Отсюда проистекает и двойственное отношение к Конституции. Массовое сознание в России не склонно видеть в Конституции РФ основополагающий документ, определяющий и регламентирующий все устройство и порядок жизни общества (табл. 202.2). Хотя за 13 лет мнения о социально-политической и правовой значимости Конституции РФ в глазах россиян несколько повысилась (с 12 до 30 %) и одновременно почти в 2 раза уменьшилось число тех, кто был не склонен приписывать ей какую-либо общественную роль (с 45 % в 1997 году до 20 % в 2012 году). Однако это все же не мнения большинства. Сама Конституция так и не приобрела статуса безусловного закона, тем более закона прямого действия. Серединная масса колеблется между приписыванием ей некоторого смысла в качестве политического инструмента президента, позволяющего для своих целей контролировать другие органы и ветви власти, и отношением к ней как условию поддержания некоего предполагаемого договорного порядка и согласия в государстве. Ни одна из точек зрения на роль Конституции не является доминирующей или даже устойчивой. Авторитет Конституции в этом плане весьма невысок, и мало кто верит, что она является фиксацией тех правовых оснований, на которых строится общественная жизнь и государственная жизнь. В лучшем случае – это начальное условие для достижения консенсуса между властными группами интересов, но не строгий закон, которому следуют все силы и лица. Более идеалистически ее воспринимают молодые люди, более цинически – как инструмент манипулирования законами верховной исполнительной властью – москвичи.
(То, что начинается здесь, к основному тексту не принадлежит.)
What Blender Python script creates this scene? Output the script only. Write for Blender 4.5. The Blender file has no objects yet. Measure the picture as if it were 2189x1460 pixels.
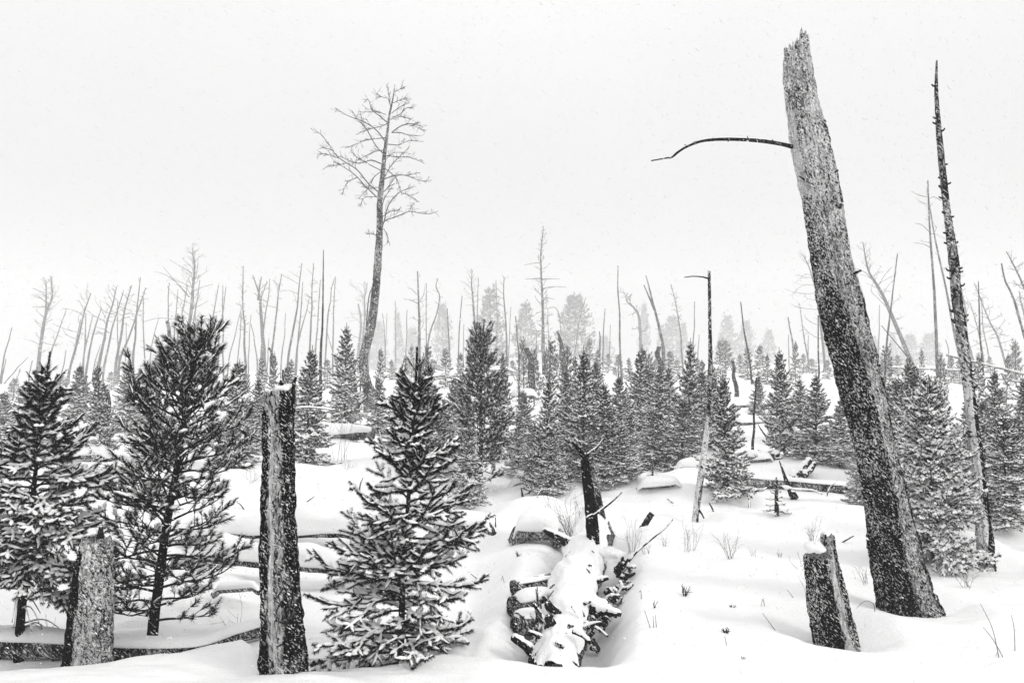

Казалось бы, из этого следует, что анкетный вопрос о роли Конституции должен был бы восприниматься как пустой и чисто риторический, однако так не происходит. Хотя собственные знания о своих правах, закрепленных в Конституции, лишь 20 % оценивают как «достаточные», а абсолютное большинство – в лучшем случае «знают ее в общих чертах» или просто не знают, тем не менее представление о фундаментальной роли Основного закона страны не теряет силы и значимости, скорее можно сказать, что за 20 лет, с 1997 по 2016 годы оно распространилось в обществе. Мы можем говорить о явном снижении нигилистических или пессимистических реакций и росте требований «соблюдать принципы российской Конституции», то есть об усилении веры в ее значимость и сознании ее важности, пусть даже не сегодня, а в перспективе развития страны.